As special shuttle buses arrived in the designated parking lots to take the visitors inside the stadium, the large number of men and women of all ages boarded the vehicles as their festive sloganeering reached a crescendo. The extra hassle of having to wait in the parking lots was met with no complaints.

The city was lit up ahead of the big match. The Lahore Municipal Corporation (LMC) had set up fairy lights in greenbelts on major roads, especially on both sides of Canal Road.

An LMC spokesperson said the reason for this was not only to decorate the city, but also to help law enforcement agencies maintain law and order by keeping an eye on people’s movement.

“This looks more like Eid that we celebrate every year... I am very happy that my parents allowed me to come see the match,” Ahmad Iqbal, a student of Lahore Grammar School, said while heading towards the Barkat Market parking lot to catch a shuttle bus.

The energy of the youth wearing shirts bearing emblems of their favourite teams was matched by the volume of the slogans they shouted. “I support Peshawar Zalmi... it will surely win,” Auan Raza said, while Dr Sharjeel Ahmad nearby weighed in: “No no, of course the Quetta Gladiators will win... I’m supporting it.”

“Zalmi, Zalmi, Zalmi,” shouted Aizaz, high-fiving his friends who cheered him on. “I like Zalmi... it is a strong team.”

A lot of the slogans the crowds shouted were for the country. They resonated deeply with the people who spoke about an overwhelming feeling of solidarity and camaraderie that had brought them to witness the match.

“I feel safe since [there are] many police officials here to protect our lives. We are [here] to see the match not only to support national and international players, but also those who have organised this mega event [in the face of] threats,” said Kamran Siddique, while waiting for his turn to board a bus. “The police officials’ attitude has been very good,” he added.

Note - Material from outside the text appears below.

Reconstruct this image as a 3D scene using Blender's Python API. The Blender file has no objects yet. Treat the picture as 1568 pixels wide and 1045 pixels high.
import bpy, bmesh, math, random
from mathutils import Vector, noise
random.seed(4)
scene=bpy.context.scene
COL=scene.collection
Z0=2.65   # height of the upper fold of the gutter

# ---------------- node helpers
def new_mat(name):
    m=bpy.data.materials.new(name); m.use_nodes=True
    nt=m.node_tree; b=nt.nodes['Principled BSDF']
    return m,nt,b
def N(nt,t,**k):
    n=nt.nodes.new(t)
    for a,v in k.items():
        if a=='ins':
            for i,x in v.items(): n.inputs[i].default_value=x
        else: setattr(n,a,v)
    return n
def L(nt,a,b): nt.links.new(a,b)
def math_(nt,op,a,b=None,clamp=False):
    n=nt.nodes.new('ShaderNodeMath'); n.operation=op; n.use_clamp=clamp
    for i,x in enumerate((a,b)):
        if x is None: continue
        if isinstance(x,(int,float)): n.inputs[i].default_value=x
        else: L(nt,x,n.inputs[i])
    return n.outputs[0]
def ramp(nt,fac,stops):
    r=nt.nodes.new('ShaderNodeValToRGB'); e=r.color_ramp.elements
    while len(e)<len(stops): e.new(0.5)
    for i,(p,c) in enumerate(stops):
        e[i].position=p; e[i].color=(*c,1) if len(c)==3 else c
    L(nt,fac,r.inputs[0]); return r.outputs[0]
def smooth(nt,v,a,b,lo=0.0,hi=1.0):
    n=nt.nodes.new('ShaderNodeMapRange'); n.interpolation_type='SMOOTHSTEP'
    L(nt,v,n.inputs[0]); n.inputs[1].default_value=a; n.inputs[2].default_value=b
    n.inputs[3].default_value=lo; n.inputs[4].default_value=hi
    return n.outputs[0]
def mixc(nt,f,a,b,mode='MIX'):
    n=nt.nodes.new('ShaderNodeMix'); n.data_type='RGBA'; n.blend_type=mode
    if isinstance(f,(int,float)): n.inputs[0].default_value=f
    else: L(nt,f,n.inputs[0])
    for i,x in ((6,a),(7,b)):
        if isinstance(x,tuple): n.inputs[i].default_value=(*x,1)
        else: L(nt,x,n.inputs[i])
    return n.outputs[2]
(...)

Faheem Chaudhry, a student who danced to national songs with his friends while heading towards a parking lot, said: “After many years, today’s scene reflects that finally we will succeed in overcoming terrorism. I hate terrorism and it must be eliminated by the government by hook or by crook.”

He added: “The time has come to revive international cricket that had stopped in the country after a terrorist attack on the Sri Lankan team in Lahore in 2009.”

“[This is] after many years that I [have gotten to] see such a wonderful activity attracting the public and [infusing them with] enthusiasm, courage and emotion. It seems as if the end of terrorism is near,” said Qayyum Zahid, a senior journalist at a news agency, while walking to the venue near the Barkat Market traffic signal.

“The people’s enthusiasm reflects that we are united against terrorism,” he added. Shujaat Anwar, another visitor, appreciated the efforts of the law enforcement agencies to provide an opportunity for such an unprecedented festivity for Lahorites. “I salute our police, the army and all those, whether in the government or not, who have done such an amazing job of converting a state of fear and disappointment to a mega festivity in the country,” Mr Anwar said.